SEC wins LBRY case, but the victory may have little impact in the greater cryptoverse

Regulation

The United States Security Commission (SEC) won its case against blockchain-based file-sharing and payment network LBRY in district court in New Hampshire on Nov. 7 when that court decided to grant an SEC request for summary judgment filed in May. The case garnered lots of commentaries on its own and also in relation to the ongoing Ripple case.

LBRY operates a digital content network. The Odysee video-sharing website is its best-known app. The network uses LBRY Credit (LBC) to reward users for performing tasks, referring new users, contributing to projects and publishing content, according to the LBRY website. LBC can also be mined or purchased.

The case against LBRY

The SEC filed a complaint against LBRY in March 2021, claiming that LBRY was selling an unregistered security. The SEC sought a permanent injunction against the sale of the tokens, disgorgement of all funds received with interest and civil penalties. It did not allege fraud or charge any individuals in the case, however.

LBRY argued that LBC was not intended for investment purposes but had a use on the LBRY blockchain from the moment of its launch. Something with a function is a commodity, not a security. LBRY further argued that it was not given fair notice that its assets were subject to securities laws.

The court’s dismissal of the fair notice claim was simple and direct:

“The SEC has based its claim on a straightforward application of a venerable Supreme Court precedent that has been applied by hundreds of federal courts across the country over more than 70 years.”

In other words, LBRY should have been familiar with the Howey test, which is the standard for defining a security. Regarding LBRY’s claim about the token’s investment uses, the court found:

“The SEC identifies multiple statements by LBRY that it claims led potential investors to reasonably expect that LBC would grow in value as the company continued to oversee the development of the LBRY Network. LBRY minimizes the significance of these statements, and points to its many disclaimers that it did not intend for LBC to be purchased as an investment, but the SEC is correct.”

That is to say that LBC does not pass the Howey test. And again, a disclaimer has been shown to be inadequate protection. The court takes the principle further, however, noting, “Nothing in the case law suggests that a token with both consumptive and speculative uses cannot be sold as an investment contract.” Not only that, but:

“Even if it [LBRY] had never explicitly broadcast its views on the subject, any reasonable investor who was familiar with the company’s business model would have understood the connection.”

What the SEC accomplished

The case has been closely watched, as any case touching on the eternally problematic question of which cryptocurrencies are securities is significant, particularly when it comes to trial.

“The SEC vs LBRY case establishes a precedent that threatens the entire U.S. cryptocurrency industry,” LBRY CEO Jeremy Kauffman told Cointelegraph in a written statement. “Under the SEC vs LBRY standard, almost every cryptocurrency, including Ether and Dogecoin, are securities.”

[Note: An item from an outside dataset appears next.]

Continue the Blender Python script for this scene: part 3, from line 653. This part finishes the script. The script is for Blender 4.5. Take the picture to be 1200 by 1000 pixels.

Aaron Kaplan, co-CEO of the Prometheum exchange, had a similar view. “The judge in this case explains that the economic realities surrounding LBC clearly made it a security,” he told Cointelegraph. “If one extrapolates the economic realities argument, the natural conclusion is that almost every token out there, besides Bitcoin, comports to the same economic realities and are therefore also securities.”

Related: Judge rules LBRY video platform’s token is a security in case brought by the US SEC

The case did not shed any light on SEC policy otherwise. While the SEC emphasizes “facts and circumstances” in its discovery, the industry is keen to identify triggering factors. Most cryptocurrencies have both investment and use cases, but the LBRY case did not provide any clarity on mixed uses because it looked only at the initial uses of the token.

“Many of us were looking to that case for some guidance on how a court would handle […] a mixed-use case,” Philip Moustakis, a former SEC counsel and a current counsel at Seward & Kissel, told Cointelegraph. “Maybe the court would have arrived at a different conclusion if the investment case were not so clear, or if there were better facts supporting the token’s utility and use cases,” he said.

LBRY and Ripple

“This isn’t a test case” for mixed-use tokens, Davis Polk partner Zachary Zweihorn told Cointelegraph. “I think XRP is a closer call and a better test case.”

Zweihorn saw LBRY as easy pickings. “I think if the case was too hard, basically, they [the SEC] might not bring it. […] They bring cases like this when they have good facts. The SEC gets to do a lot of investigation in advance,” he said.

Lawyer John Deaton, who frequently comments on the Ripple case, said on his CryptoLawTV broadcast on Twitter:

“They go to New Hampshire and pick a company that raised a couple hundred thousand dollars. Why? Because they had a favorable judge and they wanted a favorable ruling.”

The LBRY case resembled Ripple’s, Deaton pointed out, in that in both cases, the founders raised funds from angel investors and they had no initial coin offerings. Their Howey test arguments differ, however.

The LBRY case was heard in the U.S. First District, which means the LBRY decision does not have a direct impact on the SEC v. Ripple case now taking place in the Second District. Deaton had no doubt the SEC would refer to the LBRY decision in its Ripple arguments though. The decision is subject to appeal.